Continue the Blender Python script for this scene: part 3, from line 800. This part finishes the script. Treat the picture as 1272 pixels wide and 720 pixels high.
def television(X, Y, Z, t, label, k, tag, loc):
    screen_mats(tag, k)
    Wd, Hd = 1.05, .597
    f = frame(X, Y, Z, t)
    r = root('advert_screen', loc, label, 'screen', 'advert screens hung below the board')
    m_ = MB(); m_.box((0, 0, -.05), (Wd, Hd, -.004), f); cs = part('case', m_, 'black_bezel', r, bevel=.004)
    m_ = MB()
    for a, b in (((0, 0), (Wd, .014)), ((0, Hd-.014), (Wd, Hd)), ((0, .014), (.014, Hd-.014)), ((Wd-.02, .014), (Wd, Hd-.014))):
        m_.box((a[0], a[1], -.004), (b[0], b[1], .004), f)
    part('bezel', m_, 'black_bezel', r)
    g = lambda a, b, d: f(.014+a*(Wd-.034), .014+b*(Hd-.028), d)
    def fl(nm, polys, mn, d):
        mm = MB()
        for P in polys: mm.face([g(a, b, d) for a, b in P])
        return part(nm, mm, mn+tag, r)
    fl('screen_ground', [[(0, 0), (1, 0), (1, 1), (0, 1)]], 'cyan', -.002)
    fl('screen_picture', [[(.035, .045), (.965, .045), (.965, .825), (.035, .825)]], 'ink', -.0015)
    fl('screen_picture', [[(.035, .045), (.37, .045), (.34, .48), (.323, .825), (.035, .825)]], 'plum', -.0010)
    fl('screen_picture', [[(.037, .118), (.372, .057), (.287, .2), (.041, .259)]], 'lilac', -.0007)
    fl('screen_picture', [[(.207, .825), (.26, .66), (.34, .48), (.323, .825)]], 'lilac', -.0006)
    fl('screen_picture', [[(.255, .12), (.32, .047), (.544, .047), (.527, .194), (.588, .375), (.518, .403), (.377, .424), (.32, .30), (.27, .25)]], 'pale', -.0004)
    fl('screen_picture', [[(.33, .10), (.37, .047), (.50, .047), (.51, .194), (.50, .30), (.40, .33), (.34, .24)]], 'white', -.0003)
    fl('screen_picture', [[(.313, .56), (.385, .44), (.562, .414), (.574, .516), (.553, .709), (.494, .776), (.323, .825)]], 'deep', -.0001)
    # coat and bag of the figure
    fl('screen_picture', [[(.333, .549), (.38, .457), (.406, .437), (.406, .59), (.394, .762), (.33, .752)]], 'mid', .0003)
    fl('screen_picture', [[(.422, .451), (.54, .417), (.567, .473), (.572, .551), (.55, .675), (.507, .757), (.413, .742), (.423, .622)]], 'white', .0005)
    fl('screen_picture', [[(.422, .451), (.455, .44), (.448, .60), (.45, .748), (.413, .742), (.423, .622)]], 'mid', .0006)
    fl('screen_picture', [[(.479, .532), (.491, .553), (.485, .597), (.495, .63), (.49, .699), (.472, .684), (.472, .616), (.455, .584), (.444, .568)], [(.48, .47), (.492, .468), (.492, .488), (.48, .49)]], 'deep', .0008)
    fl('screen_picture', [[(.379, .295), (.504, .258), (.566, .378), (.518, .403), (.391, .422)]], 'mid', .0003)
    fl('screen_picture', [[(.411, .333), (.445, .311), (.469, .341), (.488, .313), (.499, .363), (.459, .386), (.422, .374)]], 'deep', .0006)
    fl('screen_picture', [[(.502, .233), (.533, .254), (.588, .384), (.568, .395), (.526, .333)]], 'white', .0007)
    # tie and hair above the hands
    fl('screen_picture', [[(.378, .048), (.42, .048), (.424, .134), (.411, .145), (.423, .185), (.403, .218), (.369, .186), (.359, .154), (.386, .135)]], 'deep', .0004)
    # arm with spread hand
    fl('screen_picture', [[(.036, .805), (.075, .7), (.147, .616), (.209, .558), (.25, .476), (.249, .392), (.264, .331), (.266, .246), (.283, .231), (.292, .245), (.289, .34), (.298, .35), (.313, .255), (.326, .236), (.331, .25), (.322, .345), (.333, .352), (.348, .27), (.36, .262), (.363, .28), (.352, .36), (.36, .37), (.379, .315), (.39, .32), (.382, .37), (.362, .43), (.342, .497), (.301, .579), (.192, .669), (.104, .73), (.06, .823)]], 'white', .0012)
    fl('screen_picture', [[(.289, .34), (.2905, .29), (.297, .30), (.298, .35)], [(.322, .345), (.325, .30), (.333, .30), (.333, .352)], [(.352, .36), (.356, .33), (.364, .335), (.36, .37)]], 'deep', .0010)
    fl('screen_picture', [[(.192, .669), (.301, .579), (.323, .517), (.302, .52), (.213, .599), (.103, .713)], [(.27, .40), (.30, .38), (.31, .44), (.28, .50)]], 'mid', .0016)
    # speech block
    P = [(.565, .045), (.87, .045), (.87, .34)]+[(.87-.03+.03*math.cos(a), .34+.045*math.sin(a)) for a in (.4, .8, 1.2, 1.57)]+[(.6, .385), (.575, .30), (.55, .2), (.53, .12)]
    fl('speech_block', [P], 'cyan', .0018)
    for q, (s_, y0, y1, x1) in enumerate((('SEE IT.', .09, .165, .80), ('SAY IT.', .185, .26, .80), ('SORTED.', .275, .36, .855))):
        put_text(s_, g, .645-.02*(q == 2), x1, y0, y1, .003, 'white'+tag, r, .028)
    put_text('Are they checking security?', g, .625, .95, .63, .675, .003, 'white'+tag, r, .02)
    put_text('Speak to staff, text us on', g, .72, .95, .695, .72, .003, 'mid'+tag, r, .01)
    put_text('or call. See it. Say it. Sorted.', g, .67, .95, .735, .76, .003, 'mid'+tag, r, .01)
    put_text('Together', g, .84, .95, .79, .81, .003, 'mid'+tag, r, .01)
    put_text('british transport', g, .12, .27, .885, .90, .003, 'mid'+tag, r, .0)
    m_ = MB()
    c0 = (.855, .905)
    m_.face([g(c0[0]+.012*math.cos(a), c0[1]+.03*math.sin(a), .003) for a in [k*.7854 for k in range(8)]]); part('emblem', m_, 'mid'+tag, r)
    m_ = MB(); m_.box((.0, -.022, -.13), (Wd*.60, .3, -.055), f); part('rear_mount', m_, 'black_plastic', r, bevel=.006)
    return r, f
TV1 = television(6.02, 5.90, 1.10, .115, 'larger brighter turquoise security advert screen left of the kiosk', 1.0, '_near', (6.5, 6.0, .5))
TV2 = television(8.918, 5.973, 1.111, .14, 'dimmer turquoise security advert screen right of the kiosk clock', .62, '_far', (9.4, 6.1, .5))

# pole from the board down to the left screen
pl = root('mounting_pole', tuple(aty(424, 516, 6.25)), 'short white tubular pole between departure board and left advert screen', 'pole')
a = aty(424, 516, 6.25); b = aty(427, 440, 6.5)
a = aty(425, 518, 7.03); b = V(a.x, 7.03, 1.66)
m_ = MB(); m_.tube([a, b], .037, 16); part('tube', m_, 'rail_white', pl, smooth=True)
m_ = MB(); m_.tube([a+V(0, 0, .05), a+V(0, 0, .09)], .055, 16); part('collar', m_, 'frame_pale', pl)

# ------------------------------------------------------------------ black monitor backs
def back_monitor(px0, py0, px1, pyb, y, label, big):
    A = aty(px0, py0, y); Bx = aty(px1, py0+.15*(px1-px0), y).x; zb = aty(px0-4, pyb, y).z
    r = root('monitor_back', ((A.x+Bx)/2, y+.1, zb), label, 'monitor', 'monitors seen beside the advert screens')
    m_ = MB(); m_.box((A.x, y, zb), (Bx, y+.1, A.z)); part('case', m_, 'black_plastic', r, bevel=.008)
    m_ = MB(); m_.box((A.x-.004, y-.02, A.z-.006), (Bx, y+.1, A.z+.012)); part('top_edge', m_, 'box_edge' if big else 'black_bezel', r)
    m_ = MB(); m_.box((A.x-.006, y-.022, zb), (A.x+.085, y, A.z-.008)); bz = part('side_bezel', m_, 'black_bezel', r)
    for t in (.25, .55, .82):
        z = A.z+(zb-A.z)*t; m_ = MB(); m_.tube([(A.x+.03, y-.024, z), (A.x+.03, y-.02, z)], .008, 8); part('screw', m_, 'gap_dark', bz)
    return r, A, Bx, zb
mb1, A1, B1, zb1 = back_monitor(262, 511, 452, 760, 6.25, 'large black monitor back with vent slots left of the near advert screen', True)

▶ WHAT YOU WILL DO
Search the data above for the string "from" and copy each line that has it.

▶ WRITTEN RESPONSE
Continue the Blender Python script for this scene: part 3, from line 800. This part finishes the script. Treat the picture as 1272 pixels wide and 720 pixels high.
# pole from the board down to the left screen